A top, a belt and a sandal which I grabbed last Sunday while shopping with my Queen =D

What a lovely day I had when accompany my mom for shopping together on most weekend. Well, you tell me which lady doesn't like to shopping, right? Both of us shop from the head to the toe but we never shop till we drop. Just too bad, sometimes the clock tick tock too fast and the shopping hour is so limited as my mom need to go back home early to prepare dinner.

So, what is my best ideal weekend? Besides shopping, my best ideal weekend is enjoy relaxing at home by sleeping continuously. Before I start to work on Saturday, if the time do not reach till 10am, I won't wake up one. Its a big NO for me! Unless I had appointment with someone. But now, too bad I can't lying more longer on my bed on Saturday because I need to work. =(

Wonder why there is only 2 days in weekend and now my weekend seems like not enough because of the half day working on Saturday. Apart from that, I keep wondering why there is only 7 days per week and not 8 days per week, so that we can have 3 days off on weekends. Here goes my day dreaming again. Lol~
For a working individual like me, every weekday is like a mathematics to me. Starting with Monday, sure non-stop countdown to reach till Friday or in my newest case, Saturday. Seems like everyday will countdown for the day to past by with my colleagues.
Let's back to the story. I also love to spend my weekend by dating. Yeah, baby! Even me and TTM always meet each other and even sometimes almost 7 days a week but we never really had the real time for the just 2 of us only. So, weekend is the best time by hanging out, watching movie and etc. *wink*wink*

Not forgetting, having the wildest moment with my crazy deariest on weekend is the best moment to get rid off all the pressure, tension and stress that I had for the past 5 days. In deed, they are truly and madly crazy deariest I ever had in my life. Sharing the madness laughter and also funny but sexy stories. You go, gals~
What irritating me the most is sometimes, my weekend distract by something which I'm not interest with anymore. How can I shopping with my mom when I need to do something between 2pm - 4pm? Every Sunday, it's my family day where my family and I would have breakfast together. Or I can said brunch together. So, most probably our brunch ends around 12 pm and we will do whatever we want. My dad will either sleep, watch TV or read newspaper meanwhile my 2 lil bros will playing game. Then, my mom and I will go for shopping. With the inconvenient time, how can I shopping if like that? My mom is a busy woman. She is only free on Sunday as she need to work on Saturday too.

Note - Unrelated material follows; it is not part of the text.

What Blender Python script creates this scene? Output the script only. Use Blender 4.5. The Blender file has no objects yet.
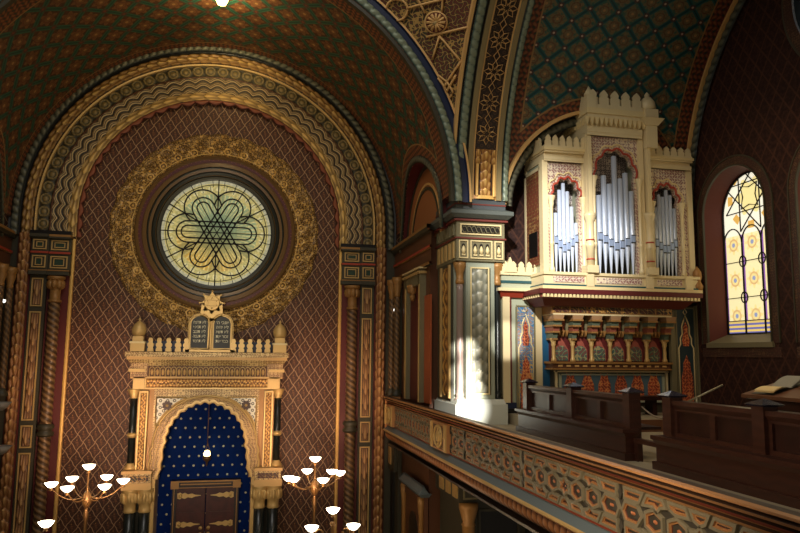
import bpy, math, random
import numpy as np
random.seed(7)
PI = math.pi
D = bpy.data
COL = bpy.context.scene.collection

# ---------------------------------------------------------------- camera model (also used to turn measured points into places)
FPX = 703.0
YAW = math.radians(12.558); PIT = math.radians(7.238); ROL = 0.009885
_cy, _sy, _cp, _sp = math.cos(YAW), math.sin(YAW), math.cos(PIT), math.sin(PIT)
FWD = np.array((_sy*_cp, _cy*_cp, _sp)); _rt = np.array((_cy, -_sy, 0.0)); _up = np.cross(_rt, FWD)
RGT = math.cos(ROL)*_rt + math.sin(ROL)*_up
UPV = -math.sin(ROL)*_rt + math.cos(ROL)*_up
def ray(px, py):
    return FWD + RGT*(px-400)/FPX + UPV*(266.5-py)/FPX
def W(px, py, Y=None, X=None, Z=None):
    d = ray(px, py)
    t = Y/d[1] if Y is not None else (X/d[0] if X is not None else Z/d[2])
    return d*t
def XZ(px, py, Y):
    p = W(px, py, Y=Y); return p[0], p[2]
def YZ(px, py, X):
    p = W(px, py, X=X); return p[1], p[2]

# ---------------------------------------------------------------- node expressions
class N:
    def __init__(s, t, k): s.t, s.k = t, k
    def _m(s, op, *a):
        n = s.t.nodes.new('ShaderNodeMath'); n.operation = op
        for i, x in enumerate((s,)+a):
            if isinstance(x, N): s.t.links.new(x.k, n.inputs[i])
            else: n.inputs[i].default_value = float(x)
        return N(s.t, n.outputs[0])
    def __add__(s, o): return s._m('ADD', o)
    __radd__ = __add__
    def __sub__(s, o): return s._m('SUBTRACT', o)
    def __rsub__(s, o): return (s*-1.0)._m('ADD', o)
    def __mul__(s, o): return s._m('MULTIPLY', o)
    __rmul__ = __mul__
    def __truediv__(s, o): return s._m('DIVIDE', o)
    def lt(s, o): return s._m('LESS_THAN', o)
    def gt(s, o): return s._m('GREATER_THAN', o)
    def sin(s): return s._m('SINE')
    def cos(s): return s._m('COSINE')
    def abs(s): return s._m('ABSOLUTE')
    def fr(s): return s._m('FRACT')
    def fl(s): return s._m('FLOOR')
    def sq(s): return s._m('SQRT')
    def mn(s, o): return s._m('MINIMUM', o)
    def mx(s, o): return s._m('MAXIMUM', o)
    def at2(s, o): return s._m('ARCTAN2', o)
    def sm(s, a, b):                       # smoothstep from a to b
        n = s.t.nodes.new('ShaderNodeMapRange'); n.interpolation_type = 'SMOOTHSTEP'
        s.t.links.new(s.k, n.inputs[0]); n.inputs[1].default_value = a; n.inputs[2].default_value = b
        return N(s.t, n.outputs[0])
class Tree:
    def __init__(s, t): s.t = t
    def uv(s):
        n = s.t.nodes.new('ShaderNodeUVMap'); n.uv_map = 'UVMap'
        x = s.t.nodes.new('ShaderNodeSeparateXYZ'); s.t.links.new(n.outputs[0], x.inputs[0])
        s._uv = n.outputs[0]
        return N(s.t, x.outputs[0]), N(s.t, x.outputs[1])
    def attr(s, name):
        n = s.t.nodes.new('ShaderNodeAttribute'); n.attribute_name = name
        return N(s.t, n.outputs['Fac'])
    def noise(s, scale, detail=3, w=None):
        n = s.t.nodes.new('ShaderNodeTexNoise'); n.inputs['Scale'].default_value = scale; n.inputs['Detail'].default_value = detail
        if not hasattr(s, '_uv'): s.uv()
        s.t.links.new(s._uv, n.inputs['Vector'])
        return N(s.t, n.outputs['Fac'])
    def vor(s, scale, feature='F1'):
        n = s.t.nodes.new('ShaderNodeTexVoronoi'); n.inputs['Scale'].default_value = scale; n.feature = feature
        if not hasattr(s, '_uv'): s.uv()
        s.t.links.new(s._uv, n.inputs['Vector'])
        return N(s.t, n.outputs['Distance'])
    def mix(s, f, a, b):
        n = s.t.nodes.new('ShaderNodeMix'); n.data_type = 'RGBA'
        if isinstance(f, N): s.t.links.new(f.k, n.inputs[0])
        else: n.inputs[0].default_value = f
        for i, c in ((6, a), (7, b)):
            if isinstance(c, tuple): n.inputs[i].default_value = (*c[:3], 1)
            else: s.t.links.new(c, n.inputs[i])
        return n.outputs[2]
MATS = {}
def mat(name, fn, rough=.5, metal=0.0, emit=0.0, bump=None, spec=.5):
    if name in MATS: return MATS[name]
    m = D.materials.new(name); m.use_nodes = True
    t = m.node_tree; b = t.nodes['Principled BSDF']
    T = Tree(t)
    c = fn(T) if callable(fn) else fn
    extra = None
    if isinstance(c, dict): extra = c; c = c['c']
    if isinstance(c, tuple): b.inputs['Base Color'].default_value = (*c, 1)
    else: t.links.new(c, b.inputs['Base Color'])
    b.inputs['Roughness'].default_value = rough; b.inputs['Metallic'].default_value = metal
    b.inputs['Specular IOR Level'].default_value = spec
    if emit:
        if isinstance(c, tuple): b.inputs['Emission Color'].default_value = (*c, 1)
        else: t.links.new(c, b.inputs['Emission Color'])
        b.inputs['Emission Strength'].default_value = emit
    if extra and 'm' in extra: t.links.new(extra['m'].k, b.inputs['Metallic'])
    if extra and 'h' in extra:
        n = t.nodes.new('ShaderNodeBump'); n.inputs['Strength'].default_value = extra.get('s', .5); n.inputs['Distance'].default_value = .02
        t.links.new(extra['h'].k, n.inputs['Height']); t.links.new(n.outputs[0], b.inputs['Normal'])
    MATS[name] = m
    return m

# ---------------------------------------------------------------- mesh builder
class MB:
    def __init__(s): s.v = []; s.f = []; s.u = []; s.m = []; s.h = {}; s.e = {}; s.sm = []
    def add(s, vs, fs, mi=0, uv=None, h=None, e=None, smooth=False):
        b = len(s.v); s.v.extend([tuple(map(float, x)) for x in vs])
        for k, f in enumerate(fs):
            s.f.append([b+i for i in f]); s.m.append(mi if not isinstance(mi, (list, tuple)) else mi[k]); s.sm.append(smooth)
            s.u.append(None if uv is None else [uv[i] for i in f])
        if h is not None:
            for i, x in enumerate(h): s.h[b+i] = float(x)
        if e is not None:
            for i, x in enumerate(e): s.e[b+i] = float(x)
        return s
    def box(s, x0, x1, y0, y1, z0, z1, mi=0):
        x0, x1 = min(x0, x1), max(x0, x1); y0, y1 = min(y0, y1), max(y0, y1); z0, z1 = min(z0, z1), max(z0, z1)
        vs = [(x, y, z) for z in (z0, z1) for y in (y0, y1) for x in (x0, x1)]
        return s.add(vs, [(0, 2, 3, 1), (4, 5, 7, 6), (0, 1, 5, 4), (2, 6, 7, 3), (0, 4, 6, 2), (1, 3, 7, 5)], mi)
    def taper(s, x0, x1, y0, y1, z0, z1, dx, dy, mi=0):
        """box whose top is pushed out by dx, dy on every side"""
        vs = [(x0, y0, z0), (x1, y0, z0), (x1, y1, z0), (x0, y1, z0),
              (x0-dx, y0-dy, z1), (x1+dx, y0-dy, z1), (x1+dx, y1+dy, z1), (x0-dx, y1+dy, z1)]
        return s.add(vs, [(3, 2, 1, 0), (4, 5, 6, 7), (0, 1, 5, 4), (1, 2, 6, 5), (2, 3, 7, 6), (3, 0, 4, 7)], mi)
    def prism(s, poly, axis, a, b, mi=0, side=None):
        n = len(poly)
        def P(p, d):
            if axis == 'y': return (p[0], d, p[1])
            if axis == 'x': return (d, p[0], p[1])
            return (p[0], p[1], d)
        vs = [P(p, a) for p in poly]+[P(p, b) for p in poly]
        fs = [tuple(range(n)), tuple(range(2*n-1, n-1, -1))]+[(i, (i+1) % n, n+(i+1) % n, n+i) for i in range(n)]
        ms = [mi, mi]+[mi if side is None else side]*n
        return s.add(vs, fs, ms)
    def bridge(s, A, B, axis, a, b, mi=0, closed=False):
        """solid between two matching outlines A (inner) and B (outer), extruded from a to b"""
        n = len(A)
        def P(p, d): return (p[0], d, p[1]) if axis == 'y' else (d, p[0], p[1])
        vs = [P(p, a) for p in A]+[P(p, a) for p in B]+[P(p, b) for p in A]+[P(p, b) for p in B]
        fs = []
        for i in range(n if closed else n-1):
            j = (i+1) % n
            fs += [(i, j, n+j, n+i), (2*n+i, 3*n+i, 3*n+j, 2*n+j), (i, 2*n+i, 2*n+j, j), (n+i, n+j, 3*n+j, 3*n+i)]
        return s.add(vs, fs, mi)
    def lathe(s, prof, c, n=16, mi=0, smooth=True, twist=None, ax='z'):
        vs = []; uv = []
        for r, z in prof:
            for k in range(n):
                a = 2*PI*k/n; rr = r
                if twist: rr = r*(1+twist[0]*math.sin(twist[1]*a+twist[2]*z))
                p = (rr*math.cos(a), rr*math.sin(a), z)
                if ax == 'y': p = (p[0], -p[2], p[1])
                if ax == 'x': p = (-p[2], p[1], p[0])
                vs.append((c[0]+p[0], c[1]+p[1], c[2]+p[2])); uv.append((k/n, z))
        fs = []
        for i in range(len(prof)-1):
            for k in range(n):
                l = (k+1) % n
                fs.append((i*n+k, i*n+l, (i+1)*n+l, (i+1)*n+k))
        if prof[0][0] > 1e-4: fs.append(tuple(range(n-1, -1, -1)))
        if prof[-1][0] > 1e-4: fs.append(tuple((len(prof)-1)*n+k for k in range(n)))
        h = None
        if twist: h = [.5+.5*math.sin(twist[1]*2*PI*k/n+twist[2]*z) for r, z in prof for k in range(n)]
        return s.add(vs, fs, mi, smooth=smooth, h=h)
    def tube(s, pts, r, n=6, mi=0, closed=False, smooth=True):
        pts = [np.array(p, float) for p in pts]; m = len(pts); vs = []
        for i, p in enumerate(pts):
            a = pts[(i-1) % m] if (closed or i) else p; b = pts[(i+1) % m] if (closed or i < m-1) else p
            t = b-a; t = t/(np.linalg.norm(t)+1e-9)
            q = np.array((0, 0, 1.)) if abs(t[2]) < .9 else np.array((1., 0, 0))
            e1 = np.cross(t, q); e1 /= np.linalg.norm(e1); e2 = np.cross(t, e1)
            rr = r[i] if isinstance(r, (list, tuple)) else r
            for k in range(n):
                w = 2*PI*k/n+PI/n; vs.append(p+e1*rr*math.cos(w)+e2*rr*math.sin(w))
        fs = []
        for i in range(m if closed else m-1):
            j = (i+1) % m
            for k in range(n):
                l = (k+1) % n; fs.append((i*n+k, i*n+l, j*n+l, j*n+k))
        if not closed: fs += [tuple(range(n-1, -1, -1)), tuple((m-1)*n+k for k in range(n))]
        return s.add(vs, fs, mi, smooth=smooth)
    def grid(s, P, UV=None, H=None, E=None, mi=0, keep=None, rowm=None, smooth=False):
        a, b = P.shape[:2]
        fs = []; ms = []
        for i in range(a-1):
            for j in range(b-1):
                if keep is not None and not keep[i, j]: continue
                fs.append((i*b+j, i*b+j+1, (i+1)*b+j+1, (i+1)*b+j)); ms.append(mi if rowm is None else rowm[j])
        return s.add(P.reshape(-1, 3), fs, ms, None if UV is None else UV.reshape(-1, 2).tolist(),
                     None if H is None else H.reshape(-1), None if E is None else E.reshape(-1), smooth)
    def ring(s, poly, w0, w1, axisf, mi=0):
        """closed polygon strip between insets w0 and w1; axisf(u, v, 0/1) gives the point"""
        A, B = inset(poly, w0), inset(poly, w1); n = len(poly)
        vs = [axisf(*p, 0) for p in A]+[axisf(*p, 1) for p in B]
        return s.add(vs, [(i, (i+1) % n, n+(i+1) % n, n+i) for i in range(n)], mi)
    def build(s, name, mats, parent=None, **props):
        off = np.array(parent['_o']) if parent is not None and '_o' in parent else np.zeros(3)
        me = D.meshes.new(name)
        V = np.array(s.v, float)
        base = None
        if parent is None:
            lo, hi = V.min(0), V.max(0); base = np.array(((lo[0]+hi[0])/2, (lo[1]+hi[1])/2, lo[2])); off = base
        me.from_pydata((V-off).tolist(), [], s.f)
        if not isinstance(mats, (list, tuple)): mats = [mats]
        for m in mats: me.materials.append(m)
        me.polygons.foreach_set('material_index', s.m)
        me.polygons.foreach_set('use_smooth', s.sm)
        uvl = me.uv_layers.new(name='UVMap'); buf = []
        me.update()
        for p, u in zip(me.polygons, s.u):
            if u is not None:
                for x in u: buf.extend((x[0], x[1]))
            else:
                n = p.normal; ax = max(range(3), key=lambda i: abs(n[i]))
                for vi in p.vertices:
                    x, y, z = s.v[vi]
                    buf.extend((y, z) if ax == 0 else ((x, z) if ax == 1 else (x, y)))
        uvl.data.foreach_set('uv', buf)
        for nm, dct in (('h', s.h), ('edge', s.e)):
            if dct:
                at = me.attributes.new(nm, 'FLOAT', 'POINT')
                arr = np.zeros(len(s.v), np.float32)
                for i, x in dct.items(): arr[i] = x
                at.data.foreach_set('value', arr)
        o = D.objects.new(name, me); COL.objects.link(o)
        if parent is not None: o.parent = parent
        else: o.location = base
        o['_o'] = off.tolist()
        for k, x in props.items(): o[k] = x
        return o
def inset(poly, d):
    n = len(poly); A = sum(poly[i][0]*poly[(i+1) % n][1]-poly[(i+1) % n][0]*poly[i][1] for i in range(n))
    sg = 1 if A > 0 else -1; out = []
    for i in range(n):
        p0, p, p1 = np.array(poly[i-1]), np.array(poly[i]), np.array(poly[(i+1) % n])
        e0 = p-p0; e1 = p1-p; e0 = e0/(np.linalg.norm(e0)+1e-9); e1 = e1/(np.linalg.norm(e1)+1e-9)
        n0 = np.array((-e0[1], e0[0]))*sg; n1 = np.array((-e1[1], e1[0]))*sg
        b = n0+n1; k = max(.35, (b@b)/2)
        out.append(tuple(p+b*d/k))
    return out
def thing(name, label, cat, loc=(0, 0, 0), group=None, kind=None):
    o = D.objects.new(name, None); COL.objects.link(o); o.location = loc; o.empty_display_size = .1
    o['_o'] = [float(x) for x in loc]
    if kind: o['kind'] = kind
    if label: o['label'] = label
    if cat: o['category'] = cat
    if group: o['group'] = group
    return o
def tag(o, label, cat, group=None):
    o['label'] = label; o['category'] = cat
    if group: o['group'] = group
    return o
def dup(root, loc, label):
    r = root.copy(); COL.objects.link(r); r.location = loc; r['label'] = label
    for ch in list(root.children):
        c = ch.copy(); COL.objects.link(c); c.parent = r
        for g in ch.children:
            d = g.copy(); COL.objects.link(d); d.parent = c
    return r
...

Sometimes, I even asked to apply leave purposely just to attend few events which I don't think is important in my life currently. As standing in my current age, the most important now is to have a stable career and in the stage of building strong and stable relationship. But, I just don't get it why that related party doesn't try to understand and tolerance with my current situation? Even when I'm seriously sick, I still being forced to attend or join whenever she asked to.

The main problem within myself is I don't know how to say "No" to that related party that I don't feel like I want join or attend anymore. Haiz. Don't know why it seems like so hard for me to open my mouth and tell that party honestly regarding what I feel. Hopefully one day I hope that party will understand.